Along with helping neighborhoods to clean up unmanaged waste, Wecyclers also enables people in low-income communities to turn waste into value through an incentive program.
In most modern cities, we don't have to worry so much about what to do with our waste (though we should be doing our part to reduce it), because we have waste management infrastructures in place to take care of everything from picking it up at the curb to sorting it to properly disposing of it or recycling it. However, in many parts of the developing world, waste management systems can be so overburdened that it can create an 'urban waste crisis', leading to not only unsanitary living conditions for the residents (and in the waterways of others who live downstream), but also contributes to their psychological stress due to the urban blight it creates.
One solution, which took top honors in this year's Sustainia Awards, is currently in place in Lagos, Nigeria, and uses a household recycling service with a rewards program to solve the urban waste challenge, effectively letting low-income earn useful goods from the waste in their communities.

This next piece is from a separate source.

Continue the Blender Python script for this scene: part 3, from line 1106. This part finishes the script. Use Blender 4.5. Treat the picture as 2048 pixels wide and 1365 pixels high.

Wecyclers uses a fleet of cargo bikes to provide a convenient household recycling service for those living in densely populated low-income neighborhoods in Lagos, where only about 40% of the garbage in this city of 18 million people gets collected. The program is tackling the unmanaged waste situation by connecting it to the needs of recycling firms in the city, many of which are under capacity and suffer from supply constraints due to an inadequate stock of materials to process.